Poll: Public starting to get bored of immigration debate

Public views on immigration are mixed, but there's a big jump in the number thinking it's discussed too much
Public views on immigration are mixed, but there's a big jump in the number thinking it's discussed too much
Ian Dunt By

The public may be starting to tire of the immigration debate, according to a new poll.

The Ipsos Mori survey showed that while those who want immigration to be discussed less are still outnumbered by those who want to discuss it more, they have more than doubled in number since 2011.

Three years ago just 11% of people thought immigration was discussed too much, but that number has now leapt to 26%.

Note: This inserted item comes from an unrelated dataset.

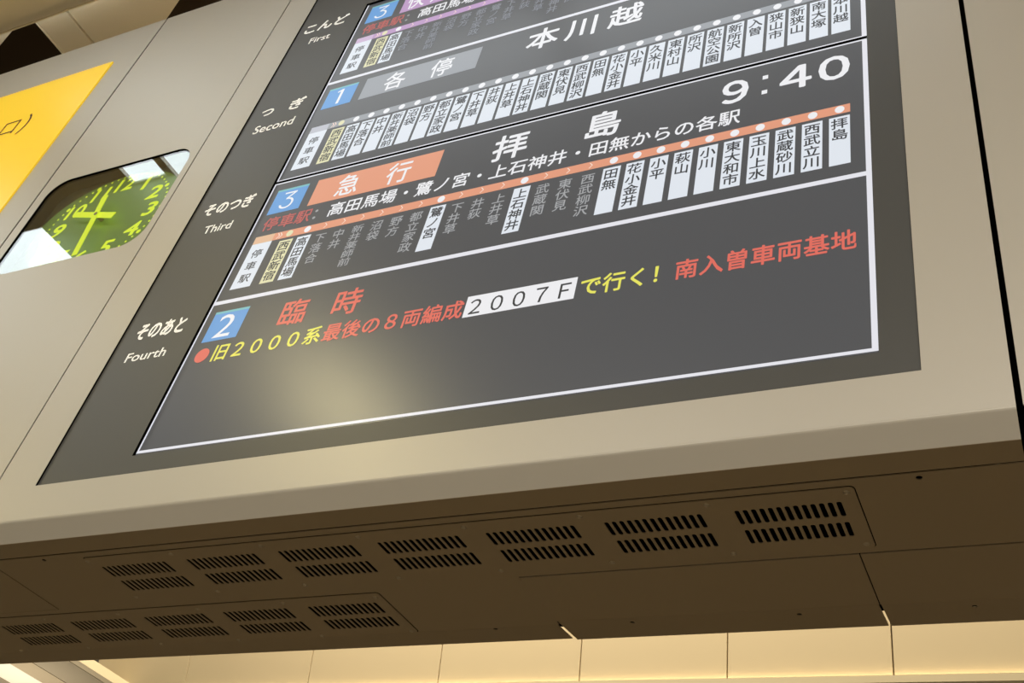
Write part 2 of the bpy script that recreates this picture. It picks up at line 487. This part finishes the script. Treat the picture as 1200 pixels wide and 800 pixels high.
def route(row, cols, left, pitch, stops, label_c, bar_c, parent, boxw=0.0318, end=1.1715, arrow_to=None):
    y0, y1 = row + 0.1525, row + 0.1735
    p = Print(D_SCR)
    p.rect(0.0230, y0, 0.0695, y1, label_c); p.rect(0.0695, y0, end, y1, bar_c)
    ym = (y0 + y1) / 2
    for k in range(2):                                           # double arrow after the heading
        x = 0.0775 + 0.006 * k
        p.poly([(x, ym - 0.008), (x + 0.0025, ym - 0.008), (x + 0.0075, ym), (x + 0.0025, ym + 0.008), (x, ym + 0.008), (x + 0.005, ym)], CHEV, 0.0006)
    for i in range(len(cols)):
        x = left + pitch * i + boxw / 2
        if i in stops:
            p.poly(disc(x, ym, 0.0075, 18, 0.0085), CREAM if i == 0 else WHITE, 0.0006)
        else:
            x -= 0.004
            p.poly([(x, ym - 0.007), (x + 0.0022, ym - 0.007), (x + 0.0075, ym), (x + 0.0022, ym + 0.007), (x, ym + 0.007), (x + 0.0053, ym)], CHEV, 0.0006)
    build_print(p, 'route_line', parent)

def stations(row, cols, left, pitch, stops, dim, parent, boxw=0.0318, shown=99):
    b0, b1 = row + 0.0312, row + 0.1455
    p = Print(D_SCR)
    p.rect(0.0230, b0, 0.0705, row + 0.1525, PANEL)
    for c, yy in zip('停車駅', (0.122, 0.089, 0.056)): p.cell(c, 0.0470, row + yy, 0.0265, 0.024, INK, 0.012)
    build_print(p, 'stop_list_heading', parent)
    rest = Print(D_SCR)
    for i, name in enumerate(cols):
        p = Print(D_SCR) if i < shown else rest
        x = left + pitch * i
        if i in stops: p.rect(x, b0, x + boxw, b1, CREAM if i == 0 else PANEL)
        n = len(name); step = 0.0272 if n < 4 else (0.0265 if n == 4 else 0.0218)
        y = b1 - 0.004 - step / 2
        for c in name:
            p.cell(c, x + boxw / 2, y, 0.0268, step * 0.99, INK if i in stops else dim, 0.016 if i in stops else 0.008); y -= step
        if i < shown: build_print(p, 'station_name', parent)
    if rest.mb.f: build_print(rest, 'station_name', parent)['kind'] = 'stuff'     # the end of row 1 lies above the picture

# row 1: rapid express (purple), mostly above the picture
R1, R2, R3, R4 = 1.0185, 0.6800, 0.3370, 0.0
LINE_A = ['西武新宿', '高田馬場', '下落合', '中井', '新井薬師前', '沼袋', '野方', '都立家政', '鷺ノ宮', '下井草', '井荻', '上井草', '上石神井',
          '武蔵関', '東伏見', '西武柳沢', '田無', '花小金井', '小平', '久米川', '東村山', '所沢', '航空公園', '新所沢', '入曽', '狭山市', '新狭山', '南大塚', '本川越']
LINE_B = LINE_A[:19] + ['萩山', '小川', '東大和市', '玉川上水', '武蔵砂川', '西武立川', '拝島']
platform(R1, '3', high)
train_type(R1, '快速急行', PURPLE, high)
def stop_text(row, x0, pitch, runs, parent, name='stop_text', cv=0.2060, clip=None):
    x = x0 + pitch / 2
    for s, c in runs:
        for word in s.split('|'):
            p = Print(D_SCR)
            for ch in word:
                p.cell(ch, x, row + cv, pitch * 0.99, 0.0405, c, 0.014, clip=clip); x += pitch
            build_print(p, name, parent)
stop_text(R1, 0.0255, 0.0388, [('停車駅', RED2), ('：', DIM), ('高田馬場', WHITE)], high)
S1 = {0, 1, 16, 18, 21, 22, 23, 24, 25, 26, 27, 28}
route(R1, LINE_A, 0.0870, 0.0377, S1, PURPLE2, PURPLE, high, end=1.176)
stations(R1, LINE_A, 0.0870, 0.0377, S1, DIM2, high, shown=14)

# row 2: local (grey)
platform(R2, '1', high)
train_type(R2, '各停', GREY, high)
for c, x in zip('本川越', (0.5560, 0.6440, 0.7380)):
    p = Print(D_SCR); p.cell(c, x, R2 + 0.2790, 0.0745, 0.0770, WHITE, 0.020); build_print(p, 'destination_character', high)
route(R2, LINE_A, 0.0875, 0.0377, set(range(29)), GREY2, GREY, high, end=1.176)
stations(R2, LINE_A, 0.0870, 0.0377, set(range(29)), DIM, high)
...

However it is still dwarfed by the number of people who believe immigration is not discussed enough, which currently stands at 43%. They are also fewer in number than those who think immigration is discussed the right amount, which currently stands at 28%.

"Overall the findings show the difficulty of getting the conversation with the public right on immigration – given there are such divergent views," Bobby Duffy, managing director of Ipsos Mori social research institute, said.

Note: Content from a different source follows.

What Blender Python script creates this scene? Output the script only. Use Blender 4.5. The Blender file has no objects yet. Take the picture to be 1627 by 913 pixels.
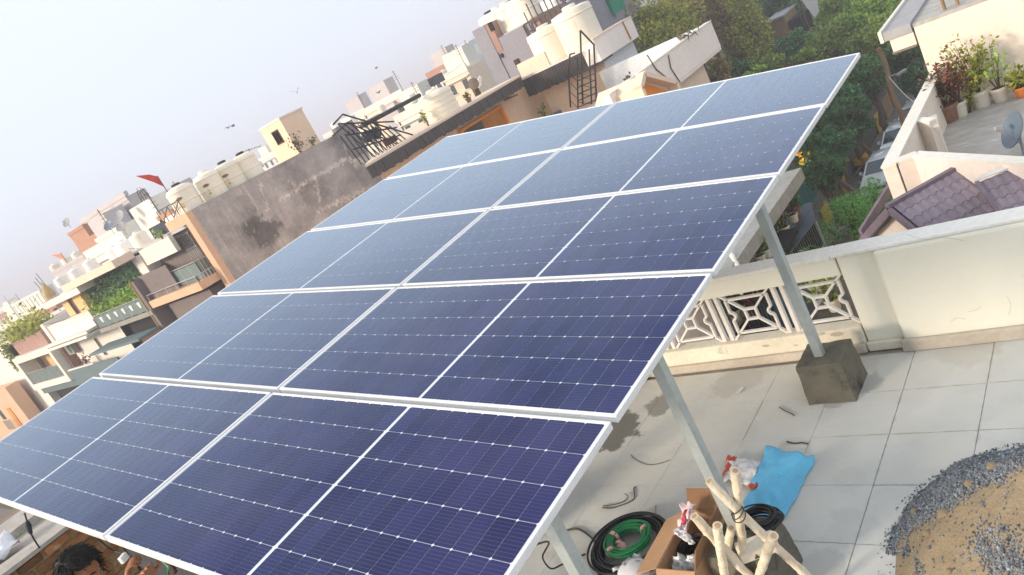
import bpy, bmesh, math, random
import numpy as np
from mathutils import Vector, Matrix, Euler, noise
R = math.radians
random.seed(7)
S = bpy.context.scene
COL = S.collection

# ------------------------------------------------------------------ camera
CAM = Vector((6.4445, -1.0035, 3.0256))
FPX, CX, CY = 1246.4, 813.5, 456.5            # focal length and centre, in photograph pixels
MC = Matrix(((0.722543, -0.171833, -0.669631), (0.525966, -0.491976, 0.693771), (-0.448655, -0.853483, -0.265096)))
PB = Matrix(((0.986652, 0.006124, 0.162728), (0.0, 0.999293, -0.037606), (-0.162843, 0.037104, 0.985954)))  # panel plane
cam_d = bpy.data.cameras.new('camera')
cam_o = bpy.data.objects.new('camera', cam_d)
COL.objects.link(cam_o)
cam_d.sensor_width = 36.0
cam_d.lens = 36.0 * FPX / 1627.0
cam_d.clip_start = 0.05
cam_d.clip_end = 3000.0
mr = Matrix((MC.col[0], -MC.col[1], -MC.col[2])).transposed()
cam_o.matrix_world = Matrix.Translation(CAM) @ mr.to_4x4()
S.camera = cam_o

# ------------------------------------------------------------------ sky, sun, exposure
SUN_EL, SUN_AZ = 17.0, 238.0                    # azimuth counted from +X towards +Y
W = bpy.data.worlds.new('World')
S.world = W
W.use_nodes = True
wn = W.node_tree
bg = wn.nodes['Background']
sky = wn.nodes.new('ShaderNodeTexSky')
sky.sky_type = 'NISHITA'
sky.sun_disc = False
sky.sun_elevation = R(SUN_EL)
sky.sun_rotation = R(90.0 - SUN_AZ)
sky.air_density = 1.0
sky.dust_density = 2.5
sky.ozone_density = 1.5
# a thin veil of high cloud: whiter overhead, clearer towards the horizon
veil = wn.nodes.new('ShaderNodeMixRGB')
veil.blend_type = 'MIX'
veil.inputs[0].default_value = 0.85
tcw = wn.nodes.new('ShaderNodeTexCoord'); spw = wn.nodes.new('ShaderNodeSeparateXYZ'); wn.links.new(tcw.outputs['Generated'], spw.inputs[0])
nzw = wn.nodes.new('ShaderNodeTexNoise'); nzw.inputs['Scale'].default_value = 2.2; nzw.inputs['Detail'].default_value = 4.0
wn.links.new(tcw.outputs['Generated'], nzw.inputs['Vector'])
mdw = wn.nodes.new('ShaderNodeMath'); mdw.operation = 'MULTIPLY_ADD'; wn.links.new(nzw.outputs[0], mdw.inputs[0]); mdw.inputs[1].default_value = .16
wn.links.new(spw.outputs[2], mdw.inputs[2])
rpw = wn.nodes.new('ShaderNodeValToRGB'); wn.links.new(mdw.outputs[0], rpw.inputs[0])
rpw.color_ramp.elements[0].position = .07; rpw.color_ramp.elements[0].color = (.76, .83, 1.0, 1)
rpw.color_ramp.elements[1].position = .42; rpw.color_ramp.elements[1].color = (.94, .99, 1.04, 1)
scw = wn.nodes.new('ShaderNodeMixRGB'); scw.blend_type = 'MULTIPLY'; scw.inputs[0].default_value = 1.0; scw.inputs[2].default_value = (4.8, 4.8, 4.85, 1)
wn.links.new(rpw.outputs[0], scw.inputs[1])
wn.links.new(sky.outputs[0], veil.inputs[1]); wn.links.new(scw.outputs[0], veil.inputs[2])
wn.links.new(veil.outputs[0], bg.inputs[0])
bg.inputs[1].default_value = 0.11
sun_d = bpy.data.lights.new('sun', 'SUN')
sun_d.energy = 2.0
sun_d.angle = R(12.0)
sun_d.color = (1.0, 0.84, 0.66)
sun_o = bpy.data.objects.new('sun', sun_d)
COL.objects.link(sun_o)
_sd = Vector((math.cos(R(SUN_EL)) * math.cos(R(SUN_AZ)), math.cos(R(SUN_EL)) * math.sin(R(SUN_AZ)), math.sin(R(SUN_EL))))
sun_o.location = _sd * 60
sun_o.rotation_euler = _sd.to_track_quat('Z', 'Y').to_euler()
S.view_settings.view_transform = 'Standard'
S.view_settings.look = 'None'
S.view_settings.exposure = 1.15
S.view_settings.gamma = 1.0
S.cycles.max_bounces = 6
S.cycles.diffuse_bounces = 3
S.cycles.volume_bounces = 0
S.cycles.use_denoising = True

# ------------------------------------------------------------------ pixel rays -> points of the place
def ray(px, py):
    return MC @ Vector(((px - CX) / FPX, (py - CY) / FPX, 1.0))
def PX(px, py, x):
    d = ray(px, py); return CAM + d * ((x - CAM.x) / d.x)
def PY(px, py, y):
    d = ray(px, py); return CAM + d * ((y - CAM.y) / d.y)
def PZ(px, py, z):
    d = ray(px, py); return CAM + d * ((z - CAM.z) / d.z)
def PD(px, py, dist):
    d = ray(px, py); return CAM + d * (dist / math.hypot(d.x, d.y))
def PAN(x, y, z=0.0):
    return PB @ Vector((x, y, z)) + Vector((0, 0, 2.25))
HAZE_D = 0.0022
GZ = -10.5                                      # street level below the roof

# ------------------------------------------------------------------ materials
_M = {}
def PM(name, c1, c2=None, scale=3.0, rough=0.85, bump=0.25, bscale=None, stretch=(1, 1, 1), metal=0.0, coat=0.0,
       island=0.0, orand=0.0, stain=None, sscale=1.2, sthr=0.58, spec=0.4, fine=0.08, transl=0.0):
    """one procedural surface: two tones in noise, fine grain, optional stains, bump"""
    if name in _M: return _M[name]
    m = bpy.data.materials.new(name); m.use_nodes = True
    nt = m.node_tree; N = nt.nodes; L = nt.links
    b = N['Principled BSDF']
    b.inputs['Roughness'].default_value = rough
    b.inputs['Metallic'].default_value = metal
    b.inputs['Specular IOR Level'].default_value = spec
    if coat: b.inputs['Coat Weight'].default_value = coat; b.inputs['Coat Roughness'].default_value = 0.05
    tc = N.new('ShaderNodeTexCoord'); mp = N.new('ShaderNodeMapping')
    L.new(tc.outputs['Object'], mp.inputs[0]); mp.inputs['Scale'].default_value = stretch
    oi = N.new('ShaderNodeObjectInfo')
    add = N.new('ShaderNodeVectorMath'); add.operation = 'MULTIPLY_ADD'
    L.new(oi.outputs['Random'], add.inputs[0]); add.inputs[1].default_value = (37, 23, 51); L.new(mp.outputs[0], add.inputs[2])
    def noi(sc, det=6.0, r=0.6):
        n = N.new('ShaderNodeTexNoise'); n.inputs['Scale'].default_value = sc; n.inputs['Detail'].default_value = det
        n.inputs['Roughness'].default_value = r
        L.new(add.outputs[0], n.inputs['Vector']); return n
    c2 = c2 or tuple(x * 0.8 for x in c1)
    rp = N.new('ShaderNodeValToRGB'); rp.color_ramp.elements[0].position = 0.32; rp.color_ramp.elements[1].position = 0.68
    rp.color_ramp.elements[0].color = (*c2, 1); rp.color_ramp.elements[1].color = (*c1, 1)
    L.new(noi(scale).outputs['Fac'], rp.inputs[0]); col = rp.outputs[0]
    if stain:
        r2 = N.new('ShaderNodeValToRGB'); r2.color_ramp.elements[0].position = sthr; r2.color_ramp.elements[1].position = min(1, sthr + 0.14)
        L.new(noi(sscale, 9.0, 0.68).outputs['Fac'], r2.inputs[0])
        mx = N.new('ShaderNodeMixRGB'); L.new(r2.outputs[0], mx.inputs[0]); L.new(col, mx.inputs[1]); mx.inputs[2].default_value = (*stain, 1)
        col = mx.outputs[0]
    def vary(val, amt):
        nonlocal col
        mr_ = N.new('ShaderNodeMapRange'); mr_.inputs[3].default_value = 1 - amt; mr_.inputs[4].default_value = 1 + amt
        L.new(val, mr_.inputs[0])
        h = N.new('ShaderNodeHueSaturation'); L.new(mr_.outputs[0], h.inputs['Value']); L.new(col, h.inputs['Color']); col = h.outputs[0]
    if fine: vary(noi((bscale or 40) * 1.0, 4.0).outputs['Fac'], fine * 2)
    if island:
        g = N.new('ShaderNodeNewGeometry'); vary(g.outputs['Random Per Island'], island)
    if orand: vary(oi.outputs['Random'], orand)
    L.new(col, b.inputs['Base Color'])
    if bump:
        bp = N.new('ShaderNodeBump'); bp.inputs['Strength'].default_value = bump; bp.inputs['Distance'].default_value = 0.02
        L.new(noi(bscale or 40, 8.0).outputs['Fac'], bp.inputs['Height']); L.new(bp.outputs[0], b.inputs['Normal'])
    if transl:
        t = N.new('ShaderNodeBsdfTranslucent'); L.new(col, t.inputs[0])
        ms = N.new('ShaderNodeMixShader'); ms.inputs[0].default_value = transl
        L.new(b.outputs[0], ms.inputs[1]); L.new(t.outputs[0], ms.inputs[2]); L.new(ms.outputs[0], N['Material Output'].inputs[0])
    _M[name] = m
    return m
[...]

"The trends suggest a polarisation of opinion, with an increasing proportion tired of the talk of immigration, but still significantly outnumbered by those who think the issue is not being discussed enough."

Labour supporters (30%) and Lib Dem supporters (40%) are most likely to feel that the issue is being discussed too much while Conservative supporters and Ukip supporters are significantly less likely to (19% and 11% respectively).

There are also noticeable trends in terms of age, with older groups much more likely to think immigration has been discussed too little.

Sixty per cent of those aged over 55 agreed with this, compared to 36% of those aged 35-54 and 32% of 18-34-year-olds.

There is a slight improvement in the public's sense that the government is being open and honest about the scale of immigration, but the picture remains overwhelmingly negative.

Eighteen per cent of people think the government is open and honest about the scale of immigration compared to 69% who disagree.

Even among Tory voters, just 27% believe the government is open and honest about the subject. Among Ukip voters that figure falls to one per cent.

There was also a slight improvement in people's happiness with immigration policy. Even though only 23% of people felt that way, it was still the highest satisfaction level on this area of policy since Ipsos Mori started the survey in 2006.

However, 58% of Tory voters were still dissatisfied with government policy, compared to 46% of Liberal Democrats, 65% of Labour supporters and 90% of Ukip supporters.

The findings have been published to coincide with a parliamentary debate on immigration organised by think tank British Future.